Amy Sueyoshi
Amy Sueyoshi is Provost and Vice President of Academic Affairs at San Francisco State University. She previously served as dean of the College of Ethnic Studies at the same institution, the first and longest standing college of its kind. Her research area lies at the intersection of Asian American Studies and Sexuality Studies. She has authored two monographs Queer Compulsions: Race, Nation, and Sexuality in the Affairs of Yone Noguchi and Discriminating Sex: White Leisure and the Making of the American “Oriental.” Her essay “Breathing Fire: Remembering Asian Pacific American Activism in Queer History” was a part of the award-winning National Park Service LGBT Theme Study published in 2017. Amy is also a founding co-curator of the GLBT History Museum, seeded the intergenerational Dragon Fruit Oral History Project at API Equality Northern California, and is the co-founder and co-chair of the biennial Queer History Conference hosted by the Committee on LGBT History. She is the recipient of numerous awards including the Clio Award for her contribution to queer history, San Francisco Pride Community Grand Marshal, and the Phoenix Award for her service to the Asian and Pacific Islander queer women and transgender community.
FEATURED LECTURE
Discriminating Sex: White Leisure and the Making of the American "Oriental"

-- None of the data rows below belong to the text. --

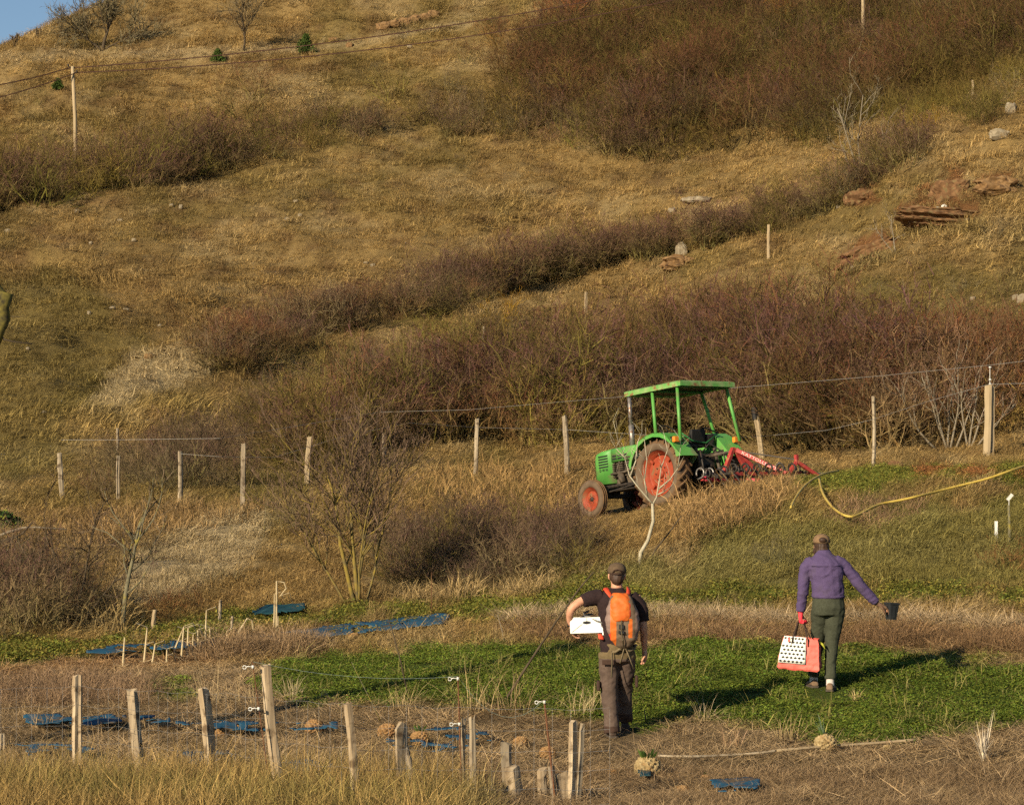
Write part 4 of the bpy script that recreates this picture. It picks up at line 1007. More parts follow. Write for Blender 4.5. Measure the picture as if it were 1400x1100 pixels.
    m = MB(); m.tube([(-.045, -.072, 1.662), (-.03, -.092, 1.69), (.005, -.098, 1.70), (.04, -.092, 1.69), (.055, -.072, 1.662)], .006, 6); m.tube([(-.06, -.066, 1.656), (.005, -.090, 1.653), (.07, -.066, 1.656)], .008, 6); m.build('cap_strap', M_DKB, cp, True)
    m = MB(); m.lathe([(.036, -.012), (.038, 0), (.036, .012)], 14, Matrix.Translation((-.457, .03, 1.13))); m.box(-.492, .02, 1.13, .012, .03, .03); m.build('wrist_watch', M_INK, P, True)
    # backpack -----------------------------------------------------------------
    K = empty('backpack', B); tag(K, 'small orange and taupe backpack worn on the back of the man', 'backpack')
    def bsec(z, cx, rx, y0, ry): return [Vector((cx + rx * math.copysign(abs(math.cos(a)) ** .75, math.cos(a)), y0 + ry * math.copysign(abs(math.sin(a)) ** .75, math.sin(a)), z)) for a in np.linspace(0, 2 * math.pi, 20, endpoint=False)]
    S = [(.905, .07, .035, -.165, .03), (.935, .065, .085, -.175, .055), (1.0, .06, .135, -.19, .08), (1.10, .055, .165, -.20, .095), (1.20, .05, .172, -.20, .10), (1.30, .045, .155, -.20, .10), (1.38, .04, .125, -.195, .09), (1.44, .035, .10, -.185, .07), (1.455, .035, .06, -.18, .045)]
    m = MB(); m.loft([bsec(*s) for s in S]); fused('bag_body', m, [M_PT, M_PG, M_PO, M_PR], K, .010, 2, cloth_wr(.010, 18, 12, 12),
        colfn=lambda ce: np.where((abs(ce[:, 0] - .05) > .118) & (ce[:, 2] < 1.06) & (ce[:, 0] < .05), 3, np.where((abs(ce[:, 0] - .05 + .0) > .125), 1, np.where((ce[:, 0] < -.015) & (ce[:, 2] < 1.36) , 2, np.where((ce[:, 0] > .11) & (ce[:, 0] < .145) & (ce[:, 2] < 1.22) & (ce[:, 2] > 1.02), 2, 0)))))
    m = MB(); F_ = [(1.19, .035, .085, -.262, .05), (1.24, .035, .105, -.258, .062), (1.34, .035, .108, -.235, .075), (1.42, .032, .098, -.20, .085), (1.465, .03, .075, -.175, .06)]
    m.loft([bsec(*s) for s in F_]); lid = fused('lid', m, [M_PO, M_PR], K, .009, 2, cloth_wr(.010, 20, 16, 15), colfn=lambda ce: np.where(ce[:, 0] > .115, 1, 0))
    m = MB(); m.box(.035, -.31, 1.135, .05, .02, .045); m.box(.035, -.305, 1.08, .06, .018, .03); o = m.build('buckle', M_INK, K); bevel(o, .004)
    m = MB(); m.tube([(.035, -.325, 1.2), (.035, -.318, 1.1), (.05, -.30, 1.0), (.06, -.23, .92)], .011, 5, squash=.4); m.build('front_strap', M_STRAP, K)
    for s, e in ((-1, -.155), (1, .205)):
        m = MB(); m.tube([(.035 + s * .07, -.14, 1.40), (.01 + s * .105, -.11, 1.475), (.005 + s * .115, -.03, 1.505), (.005 + s * .125, .08, 1.46), (s * .14, .135, 1.30), (s * .17, .10, 1.10), (s * .16, -.12, 1.0)], .028, 8, squash=.35); m.build('shoulder_strap', M_PR, K, True)
    m = MB(); m.tube([(.06, -.19, .93), (.02, -.17, .90), (-.02, -.155, .87), (-.05, -.15, .875)], .013, 6); m.tube([(.06, -.19, .93), (.12, -.16, .88), (.17, -.13, .90), (.19, -.10, .94)], .013, 6); m.tube([(.07, -.18, .92), (.05, -.17, .83), (.03, -.165, .76)], .012, 5, squash=.4); m.tube([(.09, -.17, .90), (.13, -.165, .80), (.17, -.14, .70)], .010, 5, squash=.4); m.build('waist_strap', M_STRAP, K, True)
    # box under the arm --------------------------------------------------------
    X_ = empty('carton', B + Vector((-.285, .16, 1.045)), (math.radians(-3), math.radians(-2), math.radians(-4))); tag(X_, 'white open carton held under the left arm of the man', 'box')
    w, d, h, t = .335, .42, .158, .006
    m = MB(); m.box(0, -d / 2, h / 2, w, t, h); m.box(0, d / 2, h / 2, w, t, h); m.box(-w / 2, 0, h / 2, t, d - t * 2.2, h - .004); m.box(w / 2, 0, h / 2, t, d - t * 2.2, h - .004); m.box(0, 0, .004, w - .01, d - .01, .006); m.box(w / 2 - .004, -d / 2 - .006, .02, .022, .008, .09)
    m.build('carton_walls', M_BOXW, X_)
    m = MB(); q = [(.042 * math.cos(a), .015 * math.sin(a)) for a in np.linspace(0, 2 * math.pi, 16, endpoint=False)]
    m.loft([[Vector((x - .0, -d / 2 - t / 2 - .001, .105 + z)) for x, z in q], [Vector((x - .0, -d / 2 - t / 2 - .003, .105 + z)) for x, z in q]]); m.build('hand_hole', M_INK, X_)
    m = MB(); m.tube([(-w / 2 + .015, -d / 2 - .0045, .012), (-.045, -d / 2 - .0045, .092)], .0022, 4); m.tube([(.0, -d / 2 - .0045, .12), (.0, -d / 2 - .0045, .155)], .0022, 4); m.build('fold_line', M_INK, X_)
    m = MB(); ellipsoid(m, (.02, .0, .12), (.11, .15, .075)); ellipsoid(m, (-.08, .02, .10), (.06, .12, .05)); o = fused('bundle', m, noise_mat('brown_sacking', (.10, .06, .03), (.16, .10, .05), 20, rough=.95, bump=.4), None, .012, 1, cloth_wr(.02, 14, 14, 33)); o.location = X_.location; o.rotation_euler = X_.rotation_euler
    tag(o, 'crumpled brown bundle lying in the white carton', 'bundle')
    m = MB(); m.tube([(-.02, -.19, .17), (.03, -.20, .165), (.10, -.215, .12), (.16, -.222, .10), (.19, -.20, .09)], .012, 6, squash=.35); m.tube([(-.02, -.19, .17), (-.03, -.16, .20), (.02, -.1, .22)], .012, 6, squash=.35); s_ = m.build('webbing_strap', noise_mat('grey_webbing', (.12, .12, .12), (.17, .16, .15), 40), None, True); s_.location = X_.location; s_.rotation_euler = X_.rotation_euler
    tag(s_, 'grey strap hanging over the near edge of the white carton', 'strap')
man()

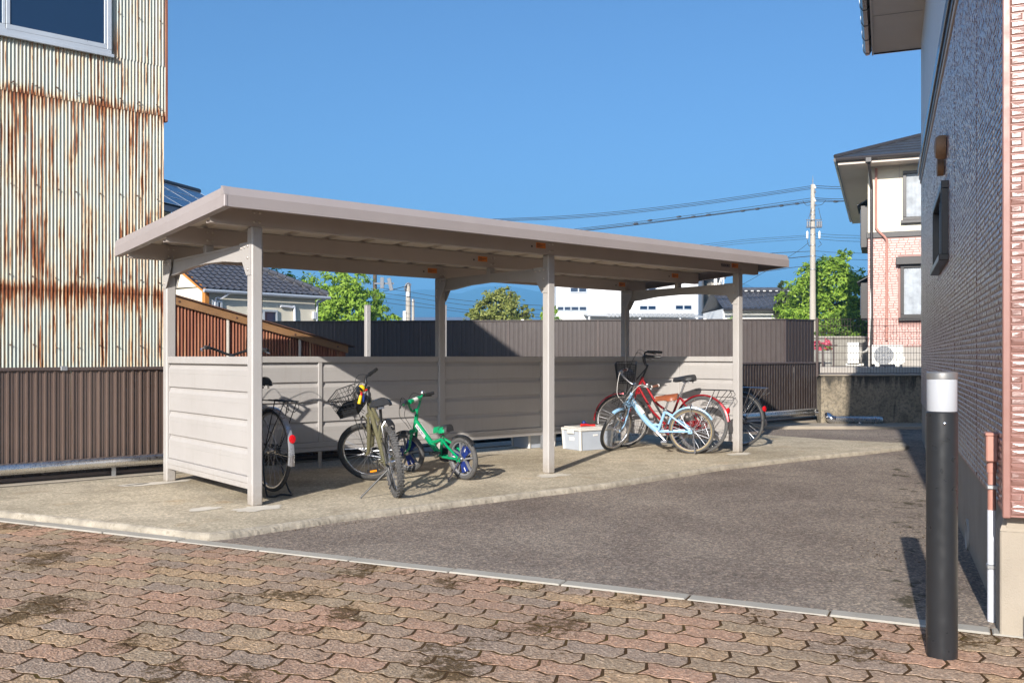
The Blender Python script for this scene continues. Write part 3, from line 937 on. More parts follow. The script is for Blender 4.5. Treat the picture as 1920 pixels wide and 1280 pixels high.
# ------------------------------------------------------------------ silver insulated pipes along the fence foot
pr = .053
pipe = thing('insulated_pipe', 'polished silver pipe running below the brown fence at the left', 'pipe', FM @ Matrix.Translation((-2.2, 0, 0)))
b = MB(); b.tube([(x*.5, -.085, .150) for x in range(0, 13)], pr, 20); b.build('pipe_run', m['chrome_dull'], pipe)
for x in (1.05, 2.52, 3.7, 4.6):
    b = MB(); b.tube([(x-.012, -.085, .150), (x+.012, -.085, .150)], pr+.003, 20); b.build('joint_band', m['chrome_dull'], pipe)
for x in (1.65, 3.15, 4.55):
    b = MB(); b.box(x-.02, x+.02, -.060, -.056, -.01, .15); b.box(x-.02, x+.02, -.10, -.056, -.01, -.006); b.build('support_bracket', m['galv'], pipe)
pipe2 = thing('insulated_pipe', 'polished silver pipe along the right fence, bending down onto the concrete wall', 'pipe')
pa = [FM @ Vector((t, -.085, .16)) for t in (9.9, 10.6, 11.4, 12.2, 12.95)]
e = [at(1545, 775, 16.05), at(1551, 778, 15.95), at(1556, 783, 15.9), at(1562, 785.5, 15.9)]
run = pa + [at(1536, 773, 16.2)]
b = MB(); b.tube(run, .066, 20); b.build('pipe_run', m['chrome_dull'], pipe2)
el = smoothpath([at(1534, 773, 16.25), at(1547, 773.5, 16.1), at(1553, 778, 15.98), at(1557, 784, 15.92), at(1566, 786, 15.9)], 5)
b = MB(); b.tube(el, [.072 + .004*(i % 2) for i in range(len(el))], 20); b.build('elbow', m['chrome'], pipe2)
b = MB(); b.tube([at(1564, 786, 15.9), at(1648, 786.5, 15.9), at(1653, 786.6, 15.9), at(1655, 786.6, 15.9)], [.070,.070,.058,.02], 20); b.build('pipe_run', m['chrome_dull'], pipe2)
b = MB(); b.tube([at(1637, 786.4, 15.9), at(1640, 786.4, 15.9)], .074, 20); b.build('joint_band', m['chrome'], pipe2)
a_ = at(1611, 790, 15.87); b = MB(); b.lathe([(.036,-.01),(.040,-.05),(.040,-.075),(.030,-.08),(.030,-.11),(.024,-.12),(.018,-.16)], 16, Matrix.Translation(a_)); b.build('drain_spout', m['galv'], pipe2)

# ------------------------------------------------------------------ rusty corrugated building and its lean-to
BM = FM @ Matrix.Translation((0, .50, 0))
TC = 1.615                                     # right corner of the building along the wall line
rb_ = thing('corrugated_building', 'tall old building clad in rust-streaked pale green corrugated iron', 'building', BM)
def corr(L, z0, z1, y0, pitch=.0325, amp=.0075, seg=8, tilt=0.0, ztop=None):
    n = int(L/pitch*seg); vs = []
    zs = (z0, z1)
    for k, z in enumerate(zs):
        for i in range(n+1):
            x = L*i/n
            zz = z if (k == 0 or ztop is None) else ztop(x)
            vs.append((x, y0 - amp*math.cos(2*math.pi*x/pitch) - (tilt if k == 0 else 0), zz))
    b_ = MB(); b_.add(vs, [[i, i+1, n+2+i, n+1+i] for i in range(n)], 0, True)
    return b_
laps = [(-.05, 1.815, 0.0), (1.790, 3.68, -.004), (3.655, 5.50, -.008), (5.47, 5.80, -.012)]
XL = -6.5
sw = .65
sheet_cache = {}
WX0, WX1, WZ0, WZ1 = -1.35, 1.085, 4.175, 5.35    # window opening
nail_me = None
for r_, (z0, z1, yo) in enumerate(laps):
    x = TC - (.0 if r_ < 2 else -.02)
    while x > XL:
        xa = x - sw
        segs = [(xa, x, z0, z1)]
        if r_ == 2:                              # cut round the window
            segs = []
            if xa < WX1 and x > WX0:
                segs.append((xa, x, z0, WZ0 - .004))
                if x > WX1: segs.append((WX1+.004, x, WZ0 - .004, z1))
                if xa < WX0: segs.append((xa, WX0-.004, WZ0 - .004, z1))
                segs.append((max(xa, WX0), min(x, WX1), WZ1+.004, z1))
            else: segs = [(xa, x, z0, z1)]
        for (p, q_, za, zb) in segs:
            if q_-p < .03 or zb-za < .03: continue
            key = (round(q_-p, 3), round(za, 3), round(zb, 3))
            ph = (p - TC) % .0325
            if key in sheet_cache: o = link('iron_sheet', sheet_cache[key], rb_)
            else: o = corr(q_-p, za, zb, 0).build('iron_sheet', m['rusty'], rb_); sheet_cache[key] = o.data
            o.matrix_local = Matrix.Translation((p, yo - .0012*((int((p+50)/sw)) % 2), 0))
        x -= sw
nm = MB(); nm.tube([(0,0,0),(0,-.012,0),(.004,-.030,-.003)], [.0035,.0035,.0028], 6); nm.lathe([(.009,0),(.008,.003),(.0025,.004)], 8, Matrix.Translation((0,-.012,0)) @ Matrix.Rotation(R(90),4,'X'))
q = random.Random(5)
for z in (1.25, 1.92, 2.78, 3.74, 4.10 if False else 3.745, 4.62):
    x = TC - .06
    while x > -.2:
        if not (z > WZ0 and WX0 < x < WX1+.02):
            if nail_me is None: o = nm.build('hook_nail', m['rustroof'], rb_); nail_me = o.data
            else: o = link('hook_nail', nail_me, rb_)
            o.matrix_local = Matrix.Translation((x + q.uniform(-.02,.02), -.006 - (.004 if z > 1.8 else 0) - (.004 if z > 3.66 else 0), z + q.uniform(-.015,.015))) @ Matrix.Rotation(q.uniform(-.3,.3), 4, 'Y')
        x -= .195
# body behind the sheets, right side wall, roof
b = MB(); b.box(XL, TC-.012, .05, .09, -.05, 5.80); b.build('inner_wall', m['rustroof'], rb_)
b = corr(7.0, -.05, 5.85, 0, .0325, .0075, 6); o = b.build('side_wall', m['rusty'], rb_); o.matrix_local = Matrix.Translation((TC-.004, .01, 0)) @ Matrix.Rotation(R(90), 4, 'Z')
b = MB(); b.cbox(TC+.016, TC+.040, -.022, .04, 3.60, 5.80, .004); b.build('corner_trim', m['rustbrown'], rb_)
RZ = 6.08; PIT = .36
b = MB()
vs = []
for (x0, x1) in ((XL-.3, TC+.20),):
    for (y, z) in ((-.35, RZ-.35*PIT), (3.6, RZ+3.6*PIT), (7.4, RZ-.2)):
        for x in (x0, x1): vs += [(x, y, z), (x, y, z+.10)]
b.add(vs, [(0,4,6,2),(1,3,7,5),(4,8,10,6),(5,7,11,9),(0,1,5,4),(4,5,9,8),(2,6,7,3),(6,10,11,7),(0,2,3,1),(8,9,11,10)])
b.build('roof', m['rustroof'], rb_, recalc=True)
b = MB(); b.add([(TC-.01,.0,5.8),(TC-.01,7.0,5.8),(TC-.01,3.6,RZ+3.5*PIT),(TC-.03,.0,5.8),(TC-.03,7.0,5.8),(TC-.03,3.6,RZ+3.5*PIT)], [(0,1,2),(5,4,3),(0,3,4,1),(1,4,5,2),(2,5,3,0)]); b.build('gable', m['rustbrown'], rb_)
# window with aluminium frame
wf = MB()
fw = .042
for (xa, xb, za, zb) in ((WX0, WX1, WZ0, WZ0+.050), (WX0, WX1, WZ1-.05, WZ1), (WX0, WX0+fw, WZ0+.051, WZ1-.051), (WX1-fw, WX1, WZ0+.051, WZ1-.051)):
    wf.cbox(xa, xb, -.045, .02, za, zb, .003)
win = wf.build('window', m['win_frame'], rb_)
b = MB(); b.cbox(WX0-.02, WX1+.02, -.060, -.030, WZ0-.026, WZ0+.006, .003); b.build('window_sill', m['win_frame'], win)
xm = .135
for (xa, xb) in ((WX0+fw+.002, xm-.002), (xm+.002, WX1-fw-.002)):
    s_ = MB(); y0 = -.030 if xb > .5 else -.012
    for (p, q_, za, zb) in ((xa, xb, WZ0+.052, WZ0+.098), (xa, xb, WZ1-.10, WZ1-.052), (xa, xa+.034, WZ0+.099, WZ1-.101), (xb-.026, xb, WZ0+.099, WZ1-.101)):
        s_.cbox(p, q_, y0-.012, y0+.012, za, zb, .002)
    so = s_.build('sash', m['win_frame'], rb_)
    gpn = MB(); gpn.box(xa+.030, xb-.022, y0-.003, y0+.002, WZ0+.095, WZ1-.098); gpn.build('pane', m['glass'], so)

# lean-to: brown rusted sheets under a sloping barge board
lt = thing('lean_to_shed', 'low lean-to of rusted brown corrugated iron beside the old building', 'shed', BM @ Matrix.Translation((TC+.03, -.004, 0)))
LL = 2.16
zl, zr_ = 1.745, 1.215
def ltop(x): return zl + (zr_-zl)*x/LL - .005
xs = [0.02, .66, .98, 1.52, LL-.10]
for a, c in zip(xs[:-1], xs[1:]):
    o = corr(c-a-.004, .02, 1.0, 0, ztop=lambda x, a=a: ltop(x+a), amp=.009, pitch=.036).build('iron_sheet', m['rustbrown'], lt)
    o.matrix_local = Matrix.Translation((a, 0, 0))
for x in (.66, 1.52):
    b = MB(); b.cbox(x-.012, x+.016, -.022, -.008, .02, ltop(x)-.005, .003); b.build('joint_batten', m['deck'], lt)
def bar(x0, x1, y0, y1, d0, d1):
    z = lambda x: zl + (zr_-zl)*x/LL
    b_ = MB(); vs = []
    for x in (x0, x1):
        for y in (y0, y1):
            for d in (d0, d1): vs.append((x, y, z(x)+d))
    b_.add(vs, [(0,1,3,2),(4,6,7,5),(0,4,5,1),(2,3,7,6),(0,2,6,4),(1,5,7,3)])
    return b_
bar(-.02, LL-.02, -.040, -.016, -.03, .055).build('barge_board', m['brownwood'], lt, recalc=True)
bar(-.02, LL+.06, -.065, 2.2, .058, .072).build('roof_sheet', m['rustroof'], lt, recalc=True)
b = MB(); b.cbox(LL-.10, LL-.04, -.02, .05, 0, zr_, .006); b.build('corner_post', m['rustbrown'], lt)
for x in (.12, .75, 1.45, 2.0):
    z = zl + (zr_-zl)*x/LL + .012
    b = MB(); b.lathe([(.012,0),(.012,.004),(.005,.006)], 8, Matrix.Translation((x,-.040,z)) @ TOWARD); b.build('nail_head', m['rustroof'], lt)
b = MB(); b.box(0.02, LL-.06, .06, .08, 0, 1.15); b.build('inner_board', m['rustroof'], lt)

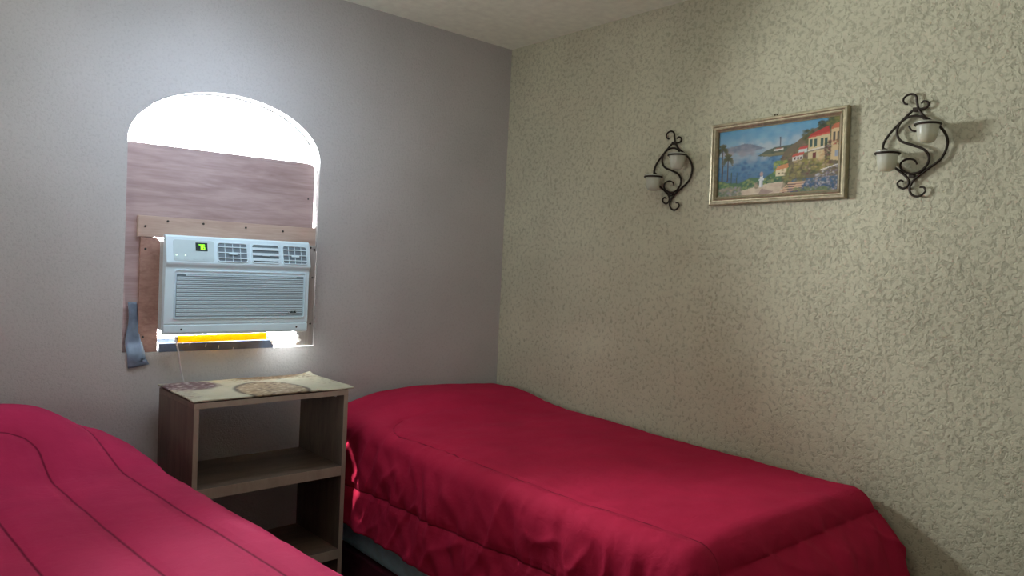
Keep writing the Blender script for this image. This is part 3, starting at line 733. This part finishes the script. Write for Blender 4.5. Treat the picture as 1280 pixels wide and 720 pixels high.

OAH Lectures by Amy Sueyoshi
While the United States wrestles with a college completion crisis, the Division of Institutional Research at San Francisco State University found a high correlation between Ethnic Studies curriculum and increased student retention and graduation rates. Majors and minors in the College of Ethnic Studies graduated within six years at rates up to 92%. Those who were neither majors nor minors in Ethnic Studies also boosted their graduation rates by up to 72% by taking just a few courses in Africana Studies, American Indian Studies, Asian American Studies, Latina/Latino Studies, or Race and Resistance Studies. Faculty in the College of Ethnic Studies demonstrated significant levels of high impact instruction as compared with their colleagues across the university.
Charles Warren Stoddard, founder of San Francisco's secret society of elites called the Bohemian Club, created a network of "tempermental men" for whom the "Orient" stood as a central unifying theme. Stoddard's relationship with Japanese immigrant poet Yone Noguchi, events at the Bohemian Club, and finally a fellatio ring organized by club members illuminates how race crucially came to inform same-sex desires and identity at the turn-of-the-century.
White reporters, writers, artists, and others conflated Chinese and Japanese, previously seen as two races, into one. There emerged the Oriental—a single pan-Asian American stereotype weighted with sexual and gender meaning. The quest to forge new frontiers in gender and sexual freedom reinforced—and spawned—racial inequality through the ever evolving Oriental.
This lecture is a personal and professional journey of engagement in queer public history at the GLBT History Museum, J-Sei, and an oral history project with API Equality Northern California
Immigrant Yone Noguchi, who is best known today as the father of Asian American sculptor Isamu Noguchi, settled in San Francisco in the 1890s. Within seven years after his arrival, he impregnated his editor Leonie Glimour and became engaged to Alabama's "first historian" Ethel Armes as he wrote love letters to San Francisco Bohemian Club founder Charles Warren Stoddard. Noguchi's affairs poignantly reveal vibrant polyamorous intimacies among first generation Japanese who are historically seen as strictly heterosexual and forced into debilitating asexuality in turn-of-the-century "bachelor societies."
A survey of queer Asian Pacific American history from the mid 1800s through 2000. Based on the paper "Breathing Fire" published with the National Park Service.
This lecture highlights the importance of applying a queer lens to ethnic studies with a dominant focus on Asian American Studies. By resetting to a queer frame of mind, Asian America could move out of the shadows of inadequacy that often defines our existence and create new standards of 'excellence.' A thick Asian butch with a shaved head working on her pick-up truck, two wispy gay Asians with amazing hair holding hands as they wait for the bus, and a transwoman with a five o'clock clock shadow walking around in stilettos in the broad light of day, could all become provocative models of Asian America.